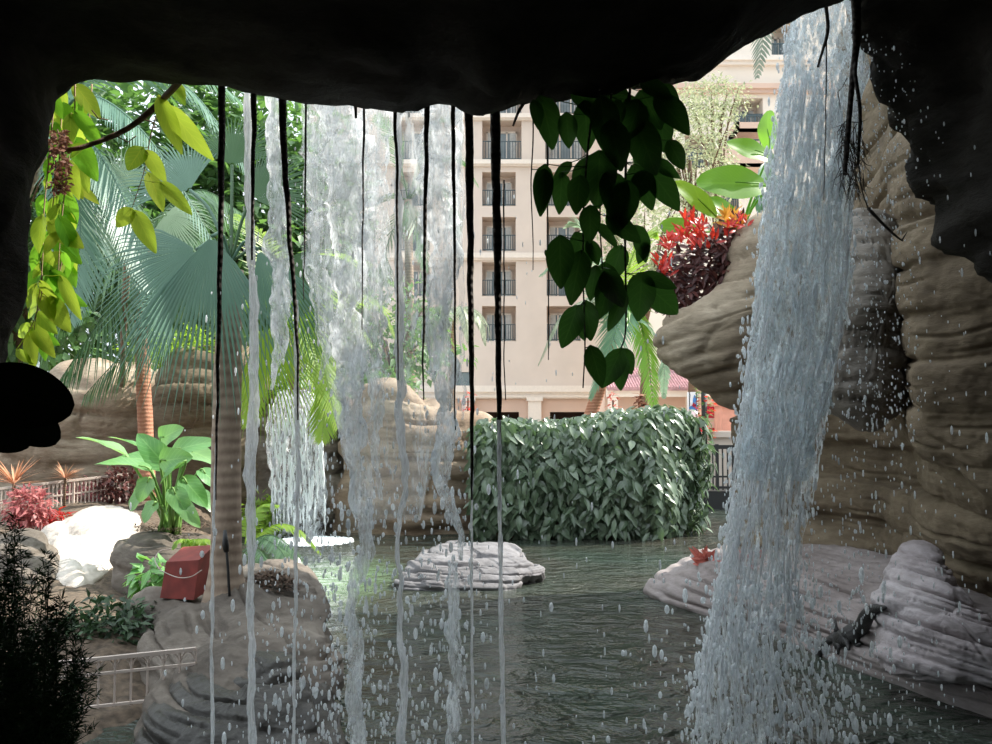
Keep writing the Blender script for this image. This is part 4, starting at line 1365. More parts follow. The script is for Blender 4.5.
tree('leafy_tree', 'dense green tree at the far left behind the vines', at(-10, 240, 21), (3.6, 2.5, 4.2), 4600, .46, .25, 'tree', Vector((-11, 21, .5)), 1)
tree('leafy_tree', 'dense green tree behind the blue green fronds', at(130, 210, 23), (3.8, 2.5, 4.4), 5600, .46, .25, 'tree', Vector((-9.3, 23, .5)), 2)
tree('leafy_tree', 'dense green tree behind the main palm trunk', at(240, 230, 24), (2.8, 2.2, 4.8), 4600, .44, .23, 'tree', Vector((-7.2, 24, .4)), 3)
tree('leafy_tree', 'thin green tree behind the widest falling stream', at(318, 250, 25), (1.6, 1.8, 3.8), 1800, .44, .23, 'tree', Vector((-5.2, 25, .4)), 4)
tree('leafy_tree', 'low bushy tree between the far waterfall bluff and the hotel', at(385, 340, 24), (1.9, 1.5, 1.5), 1500, .28, .14, 'tree', Vector((-3.1, 24, .3)), 5)
tree('fine_leaved_tree', 'pale fine leaved tree before the hotel wing', at(690, 160, 33), (1.9, 1.8, 2.6), 3600, .22, .09, 'paletree', Vector((7.4, 33, .3)), 6)
tree('fine_leaved_tree', 'pale fine leaved tree reaching up beside the cave roof', at(712, 100, 36), (1.5, 1.2, 1.0), 1400, .22, .09, 'paletree', Vector((9.0, 36, .3)), 7)
tree('fine_leaved_tree', 'pale bushy tree behind the dark hanging leaves', at(640, 240, 30), (1.9, 1.4, 2.2), 2200, .22, .10, 'paletree', Vector((5.0, 30, .3)), 8)


def shrub(name, label, c, rad, n, L, W, mat, seed, cat='shrub'):
    q_ = MB()
    q_.bush(c, rad, n, L, W, shell=.2, seed=seed, lump=.4)
    b = Vector(c) - Vector((0, 0, rad[2]))
    return tag(q_.build(name, mat, loc=b), label, cat)


shrub('bluff_shrub', 'light green shrub on top of the pale bluff between trunks', at(185, 350, 16), (1.0, .6, .4), 800, .20, .08, 'limefrond', 11)
shrub('bluff_shrub', 'dark green shrub on the brown bluff at left', at(78, 405, 16.4), (.5, .4, .25), 350, .16, .08, 'darkfrond', 12)
shrub('bluff_shrub', 'leafy shrub crowning the bluff above the far waterfall', at(300, 388, 16.3), (.9, .6, .35), 700, .18, .09, 'tree', 13)
shrub('bluff_shrub', 'green shrub on the stacked bluff left of the hedge', at(385, 388, 16), (.6, .4, .3), 450, .18, .09, 'tree', 14)
shrub('waterside_shrub', 'green weeds at the foot of the far waterfall, left side', at(262, 520, 14.9), (.35, .3, .45), 500, .18, .07, 'limefrond', 15)
shrub('bank_shrub', 'dark leafy shrub behind the low cream railing on the bank', at(108, 634, 6.9), (.44, .3, .27), 1300, .10, .04, 'shadeleaf', 16)
shrub('bank_shrub', 'small leafy shrub on the rock left of the red box', at(150, 578, 7.9), (.16, .12, .16), 90, .16, .09, 'elephant', 17)
shrub('pink_plant', 'pink leaved bedding plant at the left before the pale railing', at(28, 508, 11.2), (.28, .25, .27), 600, .13, .05, 'pinkleaf', 18, 'plant')
shrub('pink_plant', 'small red striped plant right of the larger pink plant', at(54, 517, 11.6), (.20, .16, .10), 200, .12, .04, 'redleaf', 19, 'plant')
shrub('pink_plant', 'low pink bedding behind the middle of the pale railing', at(88, 498, 14.9), (.6, .2, .32), 700, .12, .05, 'pinkleaf', 20, 'plant')
shrub('pink_plant', 'dark red bush at the right end of the pale railing', at(118, 487, 14.4), (.35, .3, .35), 450, .13, .06, 'maroonleaf', 21, 'plant')

# orange cordylines
for nm, lb, p, R in (('spiky_cordyline', 'orange spiky cordyline at the left above the pink plant', at(14, 484, 11.4), .5), ('spiky_cordyline', 'brownish spiky cordyline at the middle of the pale railing', at(65, 478, 13.8), .36)):
    r_ = thing(nm, lb, 'plant', p - Vector((0, 0, .55)))
    q = MB()
    q.tube([p - Vector((0, 0, .6)), p], .022, 8)
    q.build('stem', 'twig', r_)
    q = MB()
    for k in range(46):
        a = rnd(0, 6.28)
        e = rnd(.1, 1.8)
        q.leaf(p, Vector((math.cos(a), math.sin(a), e)), UP + Vector((math.cos(a), math.sin(a), 0)) * -.3, R * rnd(.7, 1.1), .022, 'lance', curl=.35, nl=5)
    q.build('foliage', 'peachleaf', r_)

# ferns beside palm (drooping frond to pool)
fe = thing('drooping_fern', 'green fern fronds drooping over the pool right of the palm trunk', 'fern', at(250, 540, 8.4))
for ctrl in ([(245, 545, 8.5), (270, 535, 8.3), (295, 552, 8.1), (318, 590, 8.0)], [(245, 545, 8.5), (262, 538, 8.3), (282, 552, 8.0), (292, 580, 7.9)], [(245, 545, 8.5), (275, 525, 8.6), (300, 530, 8.6), (322, 555, 8.6)],
             [(245, 545, 8.5), (250, 520, 8.6), (262, 505, 8.7), (280, 505, 8.7)], [(245, 545, 8.5), (258, 550, 8.1), (268, 565, 7.9), (270, 590, 7.8)]):
    pinnate(fe, ctrl, 60, .17, .014, 'darkfrond' if ctrl[1][1] > 530 else 'limefrond', hang=.4, fwd=.6, r0=.008)
fs_ = thing('small_fern', 'tiny fern in the rock pocket behind the red box', 'fern', at(190, 545, 8.0))
for k in range(5):
    pinnate(fs_, [(190, 548, 8.0), (186 + k * 3, 540, 7.95), (178 + k * 8, 540, 7.9), (172 + k * 11, 549, 7.85)], 22, .09, .014, 'limefrond', hang=.4, fwd=.6, r0=.004)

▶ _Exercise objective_
Pictures are excluded; extract exactly the lines from the start of the data through the line that holds "return tag(q_.build(name, mat, loc=b), label, cat)", both ends included.

▶ _Task solution_
Keep writing the Blender script for this image. This is part 4, starting at line 1365. More parts follow. The script is for Blender 4.5.
tree('leafy_tree', 'dense green tree at the far left behind the vines', at(-10, 240, 21), (3.6, 2.5, 4.2), 4600, .46, .25, 'tree', Vector((-11, 21, .5)), 1)
tree('leafy_tree', 'dense green tree behind the blue green fronds', at(130, 210, 23), (3.8, 2.5, 4.4), 5600, .46, .25, 'tree', Vector((-9.3, 23, .5)), 2)
tree('leafy_tree', 'dense green tree behind the main palm trunk', at(240, 230, 24), (2.8, 2.2, 4.8), 4600, .44, .23, 'tree', Vector((-7.2, 24, .4)), 3)
tree('leafy_tree', 'thin green tree behind the widest falling stream', at(318, 250, 25), (1.6, 1.8, 3.8), 1800, .44, .23, 'tree', Vector((-5.2, 25, .4)), 4)
tree('leafy_tree', 'low bushy tree between the far waterfall bluff and the hotel', at(385, 340, 24), (1.9, 1.5, 1.5), 1500, .28, .14, 'tree', Vector((-3.1, 24, .3)), 5)
tree('fine_leaved_tree', 'pale fine leaved tree before the hotel wing', at(690, 160, 33), (1.9, 1.8, 2.6), 3600, .22, .09, 'paletree', Vector((7.4, 33, .3)), 6)
tree('fine_leaved_tree', 'pale fine leaved tree reaching up beside the cave roof', at(712, 100, 36), (1.5, 1.2, 1.0), 1400, .22, .09, 'paletree', Vector((9.0, 36, .3)), 7)
tree('fine_leaved_tree', 'pale bushy tree behind the dark hanging leaves', at(640, 240, 30), (1.9, 1.4, 2.2), 2200, .22, .10, 'paletree', Vector((5.0, 30, .3)), 8)


def shrub(name, label, c, rad, n, L, W, mat, seed, cat='shrub'):
    q_ = MB()
    q_.bush(c, rad, n, L, W, shell=.2, seed=seed, lump=.4)
    b = Vector(c) - Vector((0, 0, rad[2]))
    return tag(q_.build(name, mat, loc=b), label, cat)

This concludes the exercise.